Susan Glickman weaves history, fantasy, and adventure into her second novel, inspired by the true story of Esther Brandeau, a Jewish girl born in France in the early 18th century who disguised herself as a boy in order to flee to the New World. Esther arrives in the colony of New France in the guise of Jacques Lafargue, but when officials discover she is a woman, she is confined to Intendant Hocquart’s home while her identity is investigated and a decision made about her fate.

Like Scheherazade, Esther is a gifted storyteller, and during her year in captivity, her tales entrance those around her – first the servants in Hocquart’s household, and later the Quebec aristocracy. Esther’s stories span generations, cultures, and continents, crossing lines of gender, race, and socio-economic status. Her portrayals of subjects such as interracial marriage and cross-dressing seem scandalously radical to the conservative Christian inhabitants of New France. As her listeners begin to fall in love with the stories – which offer hope, adventure, and escape – they begin also to fall in love with the teller.

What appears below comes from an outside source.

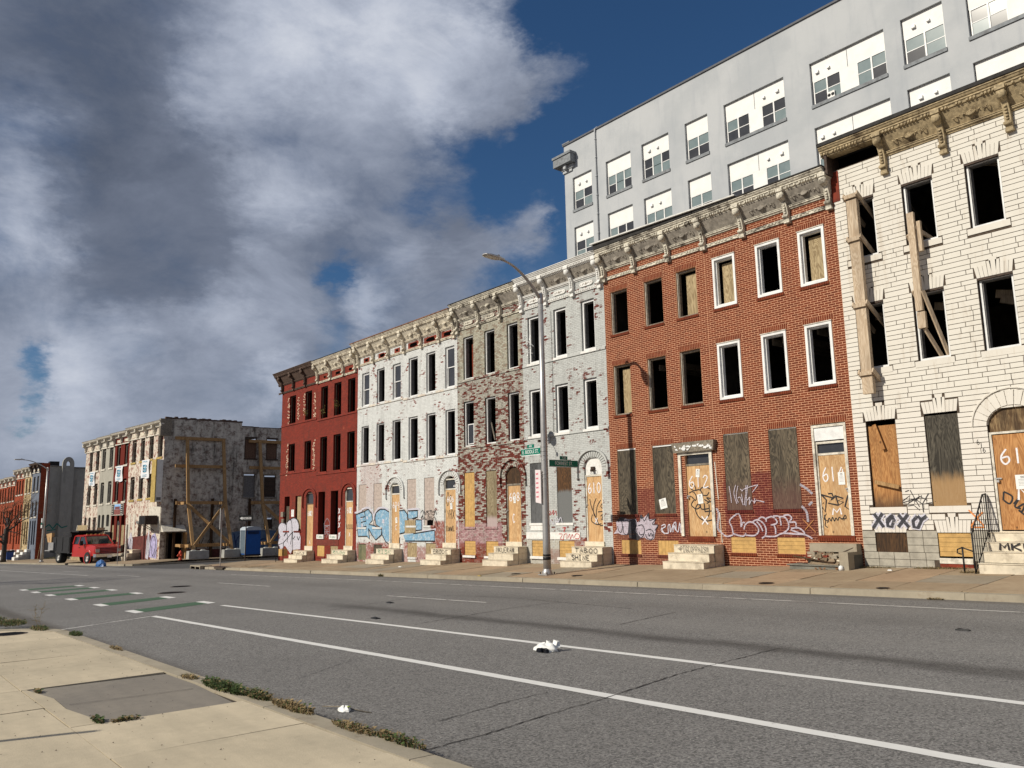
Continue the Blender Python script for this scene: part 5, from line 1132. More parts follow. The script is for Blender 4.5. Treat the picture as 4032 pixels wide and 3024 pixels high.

The reader, too, comes to know Esther through her tales, since her backstory is revealed only at the novel’s close. Until that point, her yarns act as the mechanism for revealing her values, dreams, and beliefs. Though religious persecution is not at the centre of the novel, the social and political atmosphere of the time is a constant backdrop, and it’s no surprise that Esther, a persecuted refugee, tells stories of acceptance, tolerance, and love.

Although beautifully crafted, the narrative sometimes reads like a textbook. Nevertheless, like her protagonist, Glickman manages to keep her audience spellbound most of the time. The novel starts off slowly, but quickens as the reader is drawn into Esther’s tales. Somewhere along the way, the reader becomes enraptured with the mystery surrounding this girl and the stories she tells.